Veil of Maya – Eclipse (2012)

Veil of Maya is one band that never ceases to entertain me, especially after seeing them live with Born of Osiris, Carnifex, and Betraying the Martyrs a few months ago. Despite the fact that none of their albums are very long, they’re all jam-packed with interesting riffs and groovy breakdowns. Veil of Maya’s newest album, Eclipse, is no exception.

The first track, 20/200, is a simple breakdown introduction. While being somewhat of a cliché in metalcore and deathcore, it serves its purpose and prepares the listener for what is to come.

The second track on the album, Divide Paths, is one of the best on the album. It’s very upbeat and energetic with a synth-laced breakdown that is sure to make you want to destroy something. All of the riffs on Divide Paths are phenomenal, particularly the one that kicks in shortly after the aforementioned breakdown.

The track that follows Divide Paths, Punisher, is probably the strangest track on Eclipse. There is a sound clip near the middle that I’m unable to identify (it reminds me of Charles Manson and his delusional prison rants). While this sound clip is very odd, the band somehow, against all odds, actually makes it transition into the next part of the song incredibly well. I was extremely surprised when I heard the sound clip, but even more surprised when I heard they interlaced it with the rest of the song.

Next up is Winter is Coming Soon, which has quite a few riffs that sound like something After the Burial might write. It does, however, still maintain the trademark Veil of Maya sound. Winter is Coming Soon is probably one of the most melodic tracks on Eclipse and is also one of my favorites.

The Glass Slide starts out with a riff that might sound familiar to many Veil of Maya fans. Upon first listen, I was thinking Mowgli Part 2, but then the song got going and I was thinking Namaste Part 2. Regardless of how similar it may sound to previous Veil of Maya tracks, it is not too similar, nor does it detract anything from the album.

Following closely behind The Glass Slide is Enter My Dreams, which slightly reminds me of Crawl Back. The drums are very fast-paced and Marc Okubo throws in some ambient guitar riffs for good measure.

After Enter My Dreams, we get Numerical Scheme, which starts off with an ambient riff that sounds like something that would have been featured on Born of Osiris’s latest outing. The the song gets going, however, it starts to get groovier and less ambient than the intro.

Vicious Circles, the first single from Eclipse, is up next. This song really surprised me when I first heard it several months ago and it is still one of my favorite tracks from Eclipse. The synth intro and short interlude were completely unexpected. The best vocal delivery on the album can probably be found in this track, with Brandon Butler screaming “I will become, become like the wind” over the technical and calculated drumming and riffing.

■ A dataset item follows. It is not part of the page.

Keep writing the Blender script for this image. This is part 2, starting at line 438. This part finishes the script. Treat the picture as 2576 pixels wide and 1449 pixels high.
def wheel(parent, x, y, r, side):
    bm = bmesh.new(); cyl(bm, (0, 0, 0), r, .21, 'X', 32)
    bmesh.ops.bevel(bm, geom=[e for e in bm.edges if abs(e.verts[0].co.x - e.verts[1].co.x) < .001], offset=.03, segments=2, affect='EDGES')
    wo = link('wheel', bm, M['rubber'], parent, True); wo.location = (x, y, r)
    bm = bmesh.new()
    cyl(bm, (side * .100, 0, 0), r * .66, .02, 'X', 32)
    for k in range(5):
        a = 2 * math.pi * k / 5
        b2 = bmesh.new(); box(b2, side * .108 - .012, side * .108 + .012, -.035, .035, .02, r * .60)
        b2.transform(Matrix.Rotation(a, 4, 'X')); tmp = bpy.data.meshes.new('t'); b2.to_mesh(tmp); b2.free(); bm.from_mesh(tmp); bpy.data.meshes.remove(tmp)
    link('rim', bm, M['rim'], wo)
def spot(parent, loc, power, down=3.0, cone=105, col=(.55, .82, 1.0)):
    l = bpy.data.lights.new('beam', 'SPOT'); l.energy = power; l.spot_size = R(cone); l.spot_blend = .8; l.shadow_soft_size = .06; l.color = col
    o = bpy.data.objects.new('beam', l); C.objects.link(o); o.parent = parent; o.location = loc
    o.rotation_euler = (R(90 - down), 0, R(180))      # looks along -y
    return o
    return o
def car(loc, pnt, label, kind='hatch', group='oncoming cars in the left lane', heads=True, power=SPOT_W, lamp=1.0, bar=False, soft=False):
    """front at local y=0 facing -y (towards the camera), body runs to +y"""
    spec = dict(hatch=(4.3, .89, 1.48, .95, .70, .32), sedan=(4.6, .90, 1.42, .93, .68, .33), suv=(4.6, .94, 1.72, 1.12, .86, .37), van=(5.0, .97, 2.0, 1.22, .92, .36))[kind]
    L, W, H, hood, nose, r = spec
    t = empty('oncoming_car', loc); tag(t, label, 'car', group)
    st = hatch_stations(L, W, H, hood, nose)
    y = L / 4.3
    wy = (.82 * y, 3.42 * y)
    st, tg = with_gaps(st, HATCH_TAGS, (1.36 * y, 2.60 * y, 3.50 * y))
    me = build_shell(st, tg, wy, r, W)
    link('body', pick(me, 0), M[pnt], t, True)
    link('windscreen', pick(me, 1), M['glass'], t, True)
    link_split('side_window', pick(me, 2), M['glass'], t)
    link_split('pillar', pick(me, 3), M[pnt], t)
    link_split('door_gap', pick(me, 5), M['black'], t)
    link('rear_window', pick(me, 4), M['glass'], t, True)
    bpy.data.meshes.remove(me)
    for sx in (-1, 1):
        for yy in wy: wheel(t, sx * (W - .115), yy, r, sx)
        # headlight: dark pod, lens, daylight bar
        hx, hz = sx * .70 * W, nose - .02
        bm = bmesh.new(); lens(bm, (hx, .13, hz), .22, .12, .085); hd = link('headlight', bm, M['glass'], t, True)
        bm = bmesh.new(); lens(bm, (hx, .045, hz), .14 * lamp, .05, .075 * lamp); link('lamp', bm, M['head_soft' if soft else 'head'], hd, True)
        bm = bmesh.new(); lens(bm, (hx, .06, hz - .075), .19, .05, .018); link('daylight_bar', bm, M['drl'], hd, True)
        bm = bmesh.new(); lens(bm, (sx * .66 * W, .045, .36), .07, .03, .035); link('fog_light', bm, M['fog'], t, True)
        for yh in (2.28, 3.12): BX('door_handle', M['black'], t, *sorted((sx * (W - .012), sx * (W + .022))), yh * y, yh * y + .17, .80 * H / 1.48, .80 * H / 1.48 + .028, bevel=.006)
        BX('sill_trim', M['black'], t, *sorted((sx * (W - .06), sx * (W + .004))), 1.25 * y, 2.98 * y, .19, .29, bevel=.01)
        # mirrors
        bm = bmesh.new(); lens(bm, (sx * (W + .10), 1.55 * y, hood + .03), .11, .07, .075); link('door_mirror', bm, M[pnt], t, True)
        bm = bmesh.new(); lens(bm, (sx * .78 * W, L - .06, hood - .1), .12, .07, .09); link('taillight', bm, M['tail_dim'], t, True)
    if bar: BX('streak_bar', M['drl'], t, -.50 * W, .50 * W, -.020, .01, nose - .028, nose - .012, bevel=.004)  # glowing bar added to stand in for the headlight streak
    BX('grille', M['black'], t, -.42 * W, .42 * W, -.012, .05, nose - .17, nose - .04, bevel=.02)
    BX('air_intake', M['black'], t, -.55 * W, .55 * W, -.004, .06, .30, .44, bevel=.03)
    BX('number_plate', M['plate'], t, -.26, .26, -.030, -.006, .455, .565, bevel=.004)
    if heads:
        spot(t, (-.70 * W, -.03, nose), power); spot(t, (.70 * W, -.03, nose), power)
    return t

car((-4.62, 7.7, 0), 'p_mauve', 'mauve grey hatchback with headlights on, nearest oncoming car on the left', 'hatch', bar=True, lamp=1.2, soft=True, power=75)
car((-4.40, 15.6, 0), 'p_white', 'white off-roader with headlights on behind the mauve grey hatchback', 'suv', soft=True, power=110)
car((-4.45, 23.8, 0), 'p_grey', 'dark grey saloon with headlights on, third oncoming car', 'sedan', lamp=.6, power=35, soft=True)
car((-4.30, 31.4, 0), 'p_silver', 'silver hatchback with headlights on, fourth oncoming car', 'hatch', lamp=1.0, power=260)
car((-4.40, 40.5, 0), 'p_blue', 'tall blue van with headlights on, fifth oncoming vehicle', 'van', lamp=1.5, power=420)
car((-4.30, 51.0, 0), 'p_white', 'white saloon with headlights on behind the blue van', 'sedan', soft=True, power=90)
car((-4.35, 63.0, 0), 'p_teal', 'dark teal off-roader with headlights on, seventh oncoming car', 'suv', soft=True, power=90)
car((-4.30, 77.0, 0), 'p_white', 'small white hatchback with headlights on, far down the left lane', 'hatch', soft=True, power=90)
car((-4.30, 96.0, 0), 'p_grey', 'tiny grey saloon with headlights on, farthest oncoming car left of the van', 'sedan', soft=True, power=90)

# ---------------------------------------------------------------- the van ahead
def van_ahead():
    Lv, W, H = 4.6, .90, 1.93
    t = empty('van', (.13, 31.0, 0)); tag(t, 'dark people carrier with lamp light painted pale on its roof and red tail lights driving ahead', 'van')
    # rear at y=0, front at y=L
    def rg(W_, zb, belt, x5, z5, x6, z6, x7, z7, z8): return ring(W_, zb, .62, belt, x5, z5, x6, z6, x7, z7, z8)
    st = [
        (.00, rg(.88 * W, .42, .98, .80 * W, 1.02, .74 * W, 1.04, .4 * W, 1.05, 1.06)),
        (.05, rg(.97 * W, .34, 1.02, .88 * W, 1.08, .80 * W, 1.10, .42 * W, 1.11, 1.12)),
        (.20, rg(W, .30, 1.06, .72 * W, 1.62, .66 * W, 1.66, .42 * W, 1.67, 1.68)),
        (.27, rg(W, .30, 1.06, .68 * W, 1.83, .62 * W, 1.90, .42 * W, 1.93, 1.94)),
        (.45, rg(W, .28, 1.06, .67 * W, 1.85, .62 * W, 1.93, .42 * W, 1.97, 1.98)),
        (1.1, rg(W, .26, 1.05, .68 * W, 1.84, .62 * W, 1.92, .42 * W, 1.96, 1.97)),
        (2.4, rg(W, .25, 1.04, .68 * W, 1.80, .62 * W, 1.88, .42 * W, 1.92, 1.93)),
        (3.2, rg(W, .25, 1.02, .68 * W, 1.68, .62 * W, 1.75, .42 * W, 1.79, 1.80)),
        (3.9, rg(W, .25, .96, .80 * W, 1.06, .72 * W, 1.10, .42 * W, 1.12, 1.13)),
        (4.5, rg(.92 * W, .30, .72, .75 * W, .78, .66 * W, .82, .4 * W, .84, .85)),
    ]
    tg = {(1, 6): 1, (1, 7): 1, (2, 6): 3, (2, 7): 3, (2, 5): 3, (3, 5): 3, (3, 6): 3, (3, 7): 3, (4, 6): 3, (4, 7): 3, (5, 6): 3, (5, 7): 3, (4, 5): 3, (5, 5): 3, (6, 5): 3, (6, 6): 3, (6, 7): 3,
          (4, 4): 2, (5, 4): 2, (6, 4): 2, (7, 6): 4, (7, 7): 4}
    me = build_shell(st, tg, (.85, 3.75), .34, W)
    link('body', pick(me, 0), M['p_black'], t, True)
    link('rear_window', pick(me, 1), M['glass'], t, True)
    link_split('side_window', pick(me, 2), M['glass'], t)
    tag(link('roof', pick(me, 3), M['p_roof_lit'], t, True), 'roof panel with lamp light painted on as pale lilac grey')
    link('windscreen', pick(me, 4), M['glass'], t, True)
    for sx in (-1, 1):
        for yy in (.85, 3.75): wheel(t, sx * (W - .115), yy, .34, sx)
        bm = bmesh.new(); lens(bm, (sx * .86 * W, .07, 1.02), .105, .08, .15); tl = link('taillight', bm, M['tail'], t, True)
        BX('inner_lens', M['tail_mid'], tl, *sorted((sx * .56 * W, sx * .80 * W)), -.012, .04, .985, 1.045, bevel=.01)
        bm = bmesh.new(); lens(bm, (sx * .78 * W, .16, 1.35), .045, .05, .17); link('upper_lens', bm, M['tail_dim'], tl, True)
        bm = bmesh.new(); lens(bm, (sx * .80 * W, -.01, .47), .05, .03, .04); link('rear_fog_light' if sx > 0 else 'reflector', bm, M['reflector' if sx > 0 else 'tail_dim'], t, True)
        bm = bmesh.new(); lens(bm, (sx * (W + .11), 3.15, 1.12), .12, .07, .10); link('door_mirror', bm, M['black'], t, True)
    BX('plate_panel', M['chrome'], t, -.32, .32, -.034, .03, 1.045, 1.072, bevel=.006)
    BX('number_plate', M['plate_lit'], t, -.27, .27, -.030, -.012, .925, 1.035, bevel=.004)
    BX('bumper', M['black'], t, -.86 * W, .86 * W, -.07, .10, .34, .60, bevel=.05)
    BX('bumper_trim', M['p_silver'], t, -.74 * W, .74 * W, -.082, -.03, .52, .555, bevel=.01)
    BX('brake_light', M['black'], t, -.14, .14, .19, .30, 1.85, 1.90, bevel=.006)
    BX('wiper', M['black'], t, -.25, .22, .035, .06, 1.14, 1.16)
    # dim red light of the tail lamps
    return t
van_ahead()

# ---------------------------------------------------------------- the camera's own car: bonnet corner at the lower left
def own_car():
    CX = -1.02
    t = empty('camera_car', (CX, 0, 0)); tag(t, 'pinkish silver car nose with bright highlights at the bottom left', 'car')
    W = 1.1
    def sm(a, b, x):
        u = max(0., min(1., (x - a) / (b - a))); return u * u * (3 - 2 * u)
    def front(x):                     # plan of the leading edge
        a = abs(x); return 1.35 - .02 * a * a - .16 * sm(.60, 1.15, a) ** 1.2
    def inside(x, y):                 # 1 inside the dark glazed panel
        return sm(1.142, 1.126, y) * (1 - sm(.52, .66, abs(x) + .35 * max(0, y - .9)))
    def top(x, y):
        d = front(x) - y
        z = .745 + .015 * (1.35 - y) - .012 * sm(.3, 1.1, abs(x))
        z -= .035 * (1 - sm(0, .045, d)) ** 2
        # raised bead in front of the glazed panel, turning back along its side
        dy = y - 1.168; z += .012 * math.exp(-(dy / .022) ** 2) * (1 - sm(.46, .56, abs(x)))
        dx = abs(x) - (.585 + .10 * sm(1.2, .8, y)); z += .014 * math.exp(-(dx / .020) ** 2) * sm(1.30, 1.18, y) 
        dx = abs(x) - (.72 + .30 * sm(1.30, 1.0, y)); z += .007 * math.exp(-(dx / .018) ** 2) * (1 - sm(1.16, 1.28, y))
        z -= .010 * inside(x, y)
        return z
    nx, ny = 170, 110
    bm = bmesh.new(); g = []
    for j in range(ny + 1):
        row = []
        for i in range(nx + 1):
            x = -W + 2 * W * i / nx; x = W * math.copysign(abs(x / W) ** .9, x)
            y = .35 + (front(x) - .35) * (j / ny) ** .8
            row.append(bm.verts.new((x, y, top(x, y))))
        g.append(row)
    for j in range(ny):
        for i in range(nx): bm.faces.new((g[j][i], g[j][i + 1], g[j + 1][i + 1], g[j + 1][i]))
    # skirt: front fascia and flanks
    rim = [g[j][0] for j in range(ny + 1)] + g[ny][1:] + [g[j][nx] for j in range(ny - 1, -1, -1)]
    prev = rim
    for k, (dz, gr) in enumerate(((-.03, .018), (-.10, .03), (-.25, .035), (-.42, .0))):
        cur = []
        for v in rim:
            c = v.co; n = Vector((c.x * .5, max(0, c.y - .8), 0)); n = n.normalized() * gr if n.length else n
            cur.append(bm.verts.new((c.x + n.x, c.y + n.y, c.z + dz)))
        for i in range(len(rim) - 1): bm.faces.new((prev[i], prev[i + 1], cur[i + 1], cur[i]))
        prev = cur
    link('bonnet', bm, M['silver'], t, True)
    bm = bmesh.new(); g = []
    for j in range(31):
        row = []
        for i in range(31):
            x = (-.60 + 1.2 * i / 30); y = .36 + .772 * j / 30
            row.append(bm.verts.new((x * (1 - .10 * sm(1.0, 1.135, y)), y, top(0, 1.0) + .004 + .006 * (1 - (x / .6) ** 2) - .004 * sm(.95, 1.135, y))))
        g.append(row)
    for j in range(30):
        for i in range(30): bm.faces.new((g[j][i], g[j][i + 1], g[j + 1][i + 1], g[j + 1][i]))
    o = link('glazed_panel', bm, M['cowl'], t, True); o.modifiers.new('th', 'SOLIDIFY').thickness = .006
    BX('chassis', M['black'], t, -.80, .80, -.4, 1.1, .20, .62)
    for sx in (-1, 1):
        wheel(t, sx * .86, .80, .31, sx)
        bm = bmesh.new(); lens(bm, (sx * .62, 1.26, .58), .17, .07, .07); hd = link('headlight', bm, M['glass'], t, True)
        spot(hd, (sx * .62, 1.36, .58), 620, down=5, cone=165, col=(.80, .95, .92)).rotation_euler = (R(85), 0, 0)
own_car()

The title track is one of the weakest on the album. It’s essentially one of those minute-long breakdown interludes that plagued [id], just a bit longer and with less breakdown. In other words, it’s basically just filler. I can’t say, however, that I didn’t enjoy Eclipse a bit. Using ambient guitar riffs instead of a breakdown as an interlude is somewhat of a new idea for Veil of Maya and I feel that it works well.

With Passion and Power rounds out the album quite nicely. Great guitar riffs combined with solid drumming and vocal delivery make this track a solid note to end the album on.

Misha Mansoor of Periphery produced Eclipse and his production is a step up from the production of Veil of Maya’s previous album, [id]. One other thing that I feel the need to mention about the album is the length. This should come as no surprise to people that have been listening to Veil of Maya for any substantial amount of time, but Eclipse is on the short side, clocking in at barely over 28 minutes. When I discovered this, I was slightly disappointed. Now that I have actually gotten a chance to listen to the album in full, I’m not really disappointed with the length. It doesn’t seem like it’s too short, for whatever reason. While I don’t necessarily have a problem with the length this time, I would not complain at all if Veil of Maya wrote an album that was close to 40 minutes in length (take the hint, guys).